Деятели церкви выступали против сеченовской психологии, поднимали на борьбу с ней рядовых служителей церкви, которых они призывали воздействовать на прихожан, предостерегая их от «отравления рефлексами». Именно так писали церковные журналы в своих методических указаниях духовенству.
Вопрос об отношении к психологии становится среди руководителей церкви предметом ожесточенных споров. В них получает
выражение та двойственность, которая была присуща христианской теологии, — противоречие веры и науки. Богословы не хотели отказываться от использования психологии как науки, доказывающей существование души, а потому активно участвовали в полемике между материалистическим и идеалистическим направлениями в психологии — о природе психического, о предмете, методе и задачах психологии, об ощущениях и мышлении, о свободе воли. Очевидна была цель, которую преследовала церковь в борьбе против материалистической психологии. Главным было отстоять учение о душе — за ним ведь стояла социальная доктрина христианства, оно служило основой решения всех социально-психологических проблем. Именно поэтому преследованию царской цензуры подвергся трактат Сеченова «Рефлексы головного мозга»[4]

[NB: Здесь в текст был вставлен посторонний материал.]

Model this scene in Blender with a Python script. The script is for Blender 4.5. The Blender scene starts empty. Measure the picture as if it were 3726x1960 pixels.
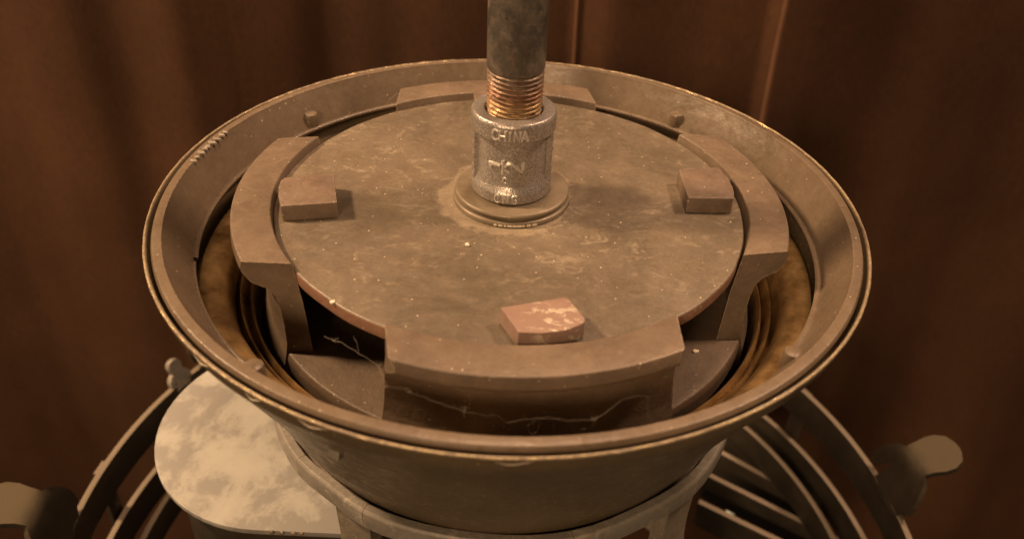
import bpy, bmesh, math, random
from mathutils import Vector, Matrix

S = 0.001            # everything below is written in millimetres
R = math.radians
rnd = random.Random(7)
scene = bpy.context.scene
COL = scene.collection

# ------------------------------------------------------------------ camera
cam_d = bpy.data.cameras.new("camera")
cam = bpy.data.objects.new("camera", cam_d)
COL.objects.link(cam)
scene.camera = cam
cam_d.sensor_width = 36.0
cam_d.lens = 3100.08 / 3726 * 36
cam_d.clip_start = 0.01
cam_d.clip_end = 50
_el, _roll, _dist = 0.626787, 0.0463984, 361.681
_t = Vector((1.9819, 0, -35.5965))
_d = Vector((0, -math.cos(_el), math.sin(_el)))
_fw = -_d
_r = _fw.cross(Vector((0, 0, 1))).normalized()
_u = _r.cross(_fw)
_c, _s = math.cos(_roll), math.sin(_roll)
_r, _u = _c * _r + _s * _u, -_s * _r + _c * _u
_loc = (_t + _d * _dist) * S
cam.matrix_world = Matrix(((_r.x, _u.x, _d.x, _loc.x), (_r.y, _u.y, _d.y, _loc.y),
                           (_r.z, _u.z, _d.z, _loc.z), (0, 0, 0, 1)))
cam_d.dof.use_dof = True
cam_d.dof.focus_distance = 0.335
cam_d.dof.aperture_fstop = 9.0

# ------------------------------------------------------------------ light
world = bpy.data.worlds.new("World")
scene.world = world
world.use_nodes = True
bg = world.node_tree.nodes["Background"]
bg.inputs[0].default_value = (1.0, 0.64, 0.34, 1)
bg.inputs[1].default_value = 0.042

def area(name, loc, target, size, power, color):
    d = bpy.data.lights.new(name, 'AREA')
    d.shape = 'DISK'
    d.size = size
    d.energy = power
    d.color = color
    o = bpy.data.objects.new(name, d)
    COL.objects.link(o)
    o.location = loc
    v = Vector(target) - Vector(loc)
    o.rotation_euler = v.to_track_quat('-Z', 'Y').to_euler()
    return o

WARM = (1.0, 0.64, 0.36)
ROSE = (1.0, 0.63, 0.395)
area("ceiling_lamp_left", (-0.86, 0.10, 0.78), (0, 0, 0), 0.14, 24, WARM)
area("ceiling_lamp_right", (0.72, 0.16, 0.96), (0, 0, 0), 0.16, 13, ROSE)
area("ceiling_lamp_back", (0.05, 0.26, 1.25), (0, 0, 0), 0.22, 10, ROSE)
area("front_fill", (-0.55, -1.75, 0.84), (0, 0, -0.05), 0.40, 25, WARM)  # fill light added from the front to brighten the shell and front faces

vs = scene.view_settings
vs.view_transform = 'Standard'
vs.look = 'None'
vs.exposure = 0.0
vs.gamma = 1.0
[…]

.Борьба православной церкви с материалистической психологией развертывалась на разных уровнях и в разных направлениях. Выступления церкви против нового учения определялись в первую очередь значимостью социально-психологических выводов из догматов церкви, которые рушились с развитием науки. Богословы выступали в университетах, в Московском психологическом обществе, выпускали книги с вычурными названиями, как, например, многотомный труд епископа Никанора «Позитивная философия и сверхчувственное бытие» (СПб., 1876) или книга иеромонаха Антония «Психологические данные в пользу свободы воли и нравственной ответственности» (СПб., 1888). Они стремились придать наукообразный вид своим доводам, действовали убеждением, применяя приемы логики, заботились о многочисленных ссылках на труды отцов церкви, философов и психологов.
С 1870-х годов усиленно разрабатывается специальный раздел апологетики (отрасли христианского богословия, занимающейся защитой вероучения), посвященный естествознанию. По словам профессора богословия П. Светлова, естественнонаучная апологетика была порождена стремлением к соглашению Библии откровения с Библией природы, или религии и науки. Иными словами, перед естественнонаучной апологетикой православие ставило задачу — сделать естествознание безвредным для религии. В духовных академиях был введен курс естественнонаучной апологетики.
С появлением трудов Дарвина в России православная церковь начинает ожесточенную борьбу с дарвинизмом, борьбу, которая тянется всю вторую половину XIX в. и вовлекает, с одной стороны, все новых и новых пропагандистов дарвинизма, а с другой — реакционный лагерь идеологов самодержавия, в значительной мере представленных церковными деятелями. Церковная печать публиковала множество всякого рода сочинений, или направленных прямо против учения Дарвина, или пытающихся примирить эволюционную теорию с религиозным мировоззрением. Архиепископ Никанор, сетуя на то, что «иссякает страх божий», в одной из своих бесед с верующими запугивал их дарвинизмом, вопрошая: «А дарвинизм не обращает ли нас назад не только в древнее язычество, но и в предполагаемое первобытное скотство?» (Беседа., 1887, с. 638).
Среди богословов шли споры о мерах уступки естествознанию. Доктор богословия М. Н. Глубоковский был вынужден сдать позиции перед дарвиновской теорией происхождения человека, сознавая нелепость и безнадежность отрицания общепризнанных данных естествознания. Он выражал готовность примириться с ней. только без материализма. «Если Дарвин прав, если мы происходим от обезьян и т. д., то даже и с таким родством помириться можно. Вопрос о том, что такое наше тело — это пустяки. Происходим ли мы от прообезьяны или от протоплазмы — это не важно. Если происходим от обезьяны, это еще не особенная беда. Было, да прошло! Прошлого мы уже не в состоянии воротить, но будущее еще перед нами» (Глубоковский, 1899, с. 722–723). В сущности, с точки зрения и духа, и буквы христианского вероучения то, что писал этот теолог, представляет сплошную «ересь». Признать ненаучность Библии и уступить позицию дарвинизму в таком важном вопросе, как происхождение человека, церковный идеолог мог только ради того, чтобы ценой такой уступки удержать еще более важные позиции. Более важным было учение о жизни за гробом, вера в существование души и ее непосредственной связи с богом. Связь души с богом давала представителям бога на земле, служителям церкви, власть над верующими. Веру в бессмертие души церкви надо было сохранить любой ценой, а вместе с тем и религию как форму социального принуждения.